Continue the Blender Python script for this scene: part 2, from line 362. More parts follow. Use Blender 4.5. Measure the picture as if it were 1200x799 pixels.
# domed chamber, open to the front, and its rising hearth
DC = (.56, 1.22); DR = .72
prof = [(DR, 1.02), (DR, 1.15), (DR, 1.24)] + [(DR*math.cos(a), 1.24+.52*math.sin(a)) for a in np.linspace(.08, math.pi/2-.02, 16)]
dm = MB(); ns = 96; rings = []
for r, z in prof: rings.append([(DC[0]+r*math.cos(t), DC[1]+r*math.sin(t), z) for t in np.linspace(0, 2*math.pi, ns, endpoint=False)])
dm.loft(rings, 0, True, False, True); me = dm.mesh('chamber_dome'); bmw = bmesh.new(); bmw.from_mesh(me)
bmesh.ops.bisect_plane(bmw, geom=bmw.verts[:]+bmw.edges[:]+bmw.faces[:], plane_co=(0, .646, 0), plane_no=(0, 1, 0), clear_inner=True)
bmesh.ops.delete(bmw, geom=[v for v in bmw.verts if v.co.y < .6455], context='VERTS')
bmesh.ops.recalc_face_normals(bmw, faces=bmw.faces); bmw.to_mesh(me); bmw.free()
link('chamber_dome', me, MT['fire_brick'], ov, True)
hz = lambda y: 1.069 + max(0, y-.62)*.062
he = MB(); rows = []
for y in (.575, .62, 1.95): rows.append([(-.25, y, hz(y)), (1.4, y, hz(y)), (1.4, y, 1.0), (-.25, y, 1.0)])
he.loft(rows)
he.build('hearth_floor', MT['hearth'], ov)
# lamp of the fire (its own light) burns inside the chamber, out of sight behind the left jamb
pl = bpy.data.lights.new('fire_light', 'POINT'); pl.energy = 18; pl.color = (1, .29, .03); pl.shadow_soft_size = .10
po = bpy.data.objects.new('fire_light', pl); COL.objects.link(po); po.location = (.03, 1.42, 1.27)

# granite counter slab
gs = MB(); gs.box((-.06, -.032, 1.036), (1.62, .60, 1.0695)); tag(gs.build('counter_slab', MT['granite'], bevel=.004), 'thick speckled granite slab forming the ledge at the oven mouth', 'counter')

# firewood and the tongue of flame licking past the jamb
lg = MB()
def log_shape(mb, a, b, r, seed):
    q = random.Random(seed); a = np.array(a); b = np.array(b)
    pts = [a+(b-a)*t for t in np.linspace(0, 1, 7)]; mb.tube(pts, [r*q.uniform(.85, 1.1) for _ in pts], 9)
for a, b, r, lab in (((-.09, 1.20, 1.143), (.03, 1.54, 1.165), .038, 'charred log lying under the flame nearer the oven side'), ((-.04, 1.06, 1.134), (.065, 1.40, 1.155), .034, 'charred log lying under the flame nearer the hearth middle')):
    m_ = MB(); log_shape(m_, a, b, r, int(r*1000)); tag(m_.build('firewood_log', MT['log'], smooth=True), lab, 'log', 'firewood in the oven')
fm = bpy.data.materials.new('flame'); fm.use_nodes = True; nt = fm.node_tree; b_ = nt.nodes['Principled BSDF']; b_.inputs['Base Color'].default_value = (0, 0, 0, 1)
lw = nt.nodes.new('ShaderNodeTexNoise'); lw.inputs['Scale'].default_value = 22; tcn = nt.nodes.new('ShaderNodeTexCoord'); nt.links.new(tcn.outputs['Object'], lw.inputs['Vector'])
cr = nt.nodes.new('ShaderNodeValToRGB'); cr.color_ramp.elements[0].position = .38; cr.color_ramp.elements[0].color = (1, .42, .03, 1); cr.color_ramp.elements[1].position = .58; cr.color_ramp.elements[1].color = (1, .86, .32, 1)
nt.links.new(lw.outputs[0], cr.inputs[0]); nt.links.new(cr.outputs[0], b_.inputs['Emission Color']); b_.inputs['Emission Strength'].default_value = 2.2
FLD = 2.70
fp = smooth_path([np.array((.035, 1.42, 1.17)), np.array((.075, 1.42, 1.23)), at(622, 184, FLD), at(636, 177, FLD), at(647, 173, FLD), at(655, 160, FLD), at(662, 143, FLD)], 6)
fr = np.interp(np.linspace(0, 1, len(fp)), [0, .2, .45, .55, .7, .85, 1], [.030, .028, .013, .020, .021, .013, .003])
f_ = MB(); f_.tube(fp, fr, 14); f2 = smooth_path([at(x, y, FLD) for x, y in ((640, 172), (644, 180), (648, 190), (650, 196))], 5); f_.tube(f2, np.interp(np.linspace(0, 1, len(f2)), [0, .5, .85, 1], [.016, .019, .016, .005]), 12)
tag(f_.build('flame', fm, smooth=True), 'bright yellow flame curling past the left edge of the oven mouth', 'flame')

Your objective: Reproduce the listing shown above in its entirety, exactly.

Solution for this exercise:
Continue the Blender Python script for this scene: part 2, from line 362. More parts follow. Use Blender 4.5. Measure the picture as if it were 1200x799 pixels.
# domed chamber, open to the front, and its rising hearth
DC = (.56, 1.22); DR = .72
prof = [(DR, 1.02), (DR, 1.15), (DR, 1.24)] + [(DR*math.cos(a), 1.24+.52*math.sin(a)) for a in np.linspace(.08, math.pi/2-.02, 16)]
dm = MB(); ns = 96; rings = []
for r, z in prof: rings.append([(DC[0]+r*math.cos(t), DC[1]+r*math.sin(t), z) for t in np.linspace(0, 2*math.pi, ns, endpoint=False)])
dm.loft(rings, 0, True, False, True); me = dm.mesh('chamber_dome'); bmw = bmesh.new(); bmw.from_mesh(me)
bmesh.ops.bisect_plane(bmw, geom=bmw.verts[:]+bmw.edges[:]+bmw.faces[:], plane_co=(0, .646, 0), plane_no=(0, 1, 0), clear_inner=True)
bmesh.ops.delete(bmw, geom=[v for v in bmw.verts if v.co.y < .6455], context='VERTS')
bmesh.ops.recalc_face_normals(bmw, faces=bmw.faces); bmw.to_mesh(me); bmw.free()
link('chamber_dome', me, MT['fire_brick'], ov, True)
hz = lambda y: 1.069 + max(0, y-.62)*.062
he = MB(); rows = []
for y in (.575, .62, 1.95): rows.append([(-.25, y, hz(y)), (1.4, y, hz(y)), (1.4, y, 1.0), (-.25, y, 1.0)])
he.loft(rows)
he.build('hearth_floor', MT['hearth'], ov)
# lamp of the fire (its own light) burns inside the chamber, out of sight behind the left jamb
pl = bpy.data.lights.new('fire_light', 'POINT'); pl.energy = 18; pl.color = (1, .29, .03); pl.shadow_soft_size = .10
po = bpy.data.objects.new('fire_light', pl); COL.objects.link(po); po.location = (.03, 1.42, 1.27)

# granite counter slab
gs = MB(); gs.box((-.06, -.032, 1.036), (1.62, .60, 1.0695)); tag(gs.build('counter_slab', MT['granite'], bevel=.004), 'thick speckled granite slab forming the ledge at the oven mouth', 'counter')

# firewood and the tongue of flame licking past the jamb
lg = MB()
def log_shape(mb, a, b, r, seed):
    q = random.Random(seed); a = np.array(a); b = np.array(b)
    pts = [a+(b-a)*t for t in np.linspace(0, 1, 7)]; mb.tube(pts, [r*q.uniform(.85, 1.1) for _ in pts], 9)
for a, b, r, lab in (((-.09, 1.20, 1.143), (.03, 1.54, 1.165), .038, 'charred log lying under the flame nearer the oven side'), ((-.04, 1.06, 1.134), (.065, 1.40, 1.155), .034, 'charred log lying under the flame nearer the hearth middle')):
    m_ = MB(); log_shape(m_, a, b, r, int(r*1000)); tag(m_.build('firewood_log', MT['log'], smooth=True), lab, 'log', 'firewood in the oven')
fm = bpy.data.materials.new('flame'); fm.use_nodes = True; nt = fm.node_tree; b_ = nt.nodes['Principled BSDF']; b_.inputs['Base Color'].default_value = (0, 0, 0, 1)
lw = nt.nodes.new('ShaderNodeTexNoise'); lw.inputs['Scale'].default_value = 22; tcn = nt.nodes.new('ShaderNodeTexCoord'); nt.links.new(tcn.outputs['Object'], lw.inputs['Vector'])
cr = nt.nodes.new('ShaderNodeValToRGB'); cr.color_ramp.elements[0].position = .38; cr.color_ramp.elements[0].color = (1, .42, .03, 1); cr.color_ramp.elements[1].position = .58; cr.color_ramp.elements[1].color = (1, .86, .32, 1)
nt.links.new(lw.outputs[0], cr.inputs[0]); nt.links.new(cr.outputs[0], b_.inputs['Emission Color']); b_.inputs['Emission Strength'].default_value = 2.2
FLD = 2.70
fp = smooth_path([np.array((.035, 1.42, 1.17)), np.array((.075, 1.42, 1.23)), at(622, 184, FLD), at(636, 177, FLD), at(647, 173, FLD), at(655, 160, FLD), at(662, 143, FLD)], 6)
fr = np.interp(np.linspace(0, 1, len(fp)), [0, .2, .45, .55, .7, .85, 1], [.030, .028, .013, .020, .021, .013, .003])
f_ = MB(); f_.tube(fp, fr, 14); f2 = smooth_path([at(x, y, FLD) for x, y in ((640, 172), (644, 180), (648, 190), (650, 196))], 5); f_.tube(f2, np.interp(np.linspace(0, 1, len(f2)), [0, .5, .85, 1], [.016, .019, .016, .005]), 12)
tag(f_.build('flame', fm, smooth=True), 'bright yellow flame curling past the left edge of the oven mouth', 'flame')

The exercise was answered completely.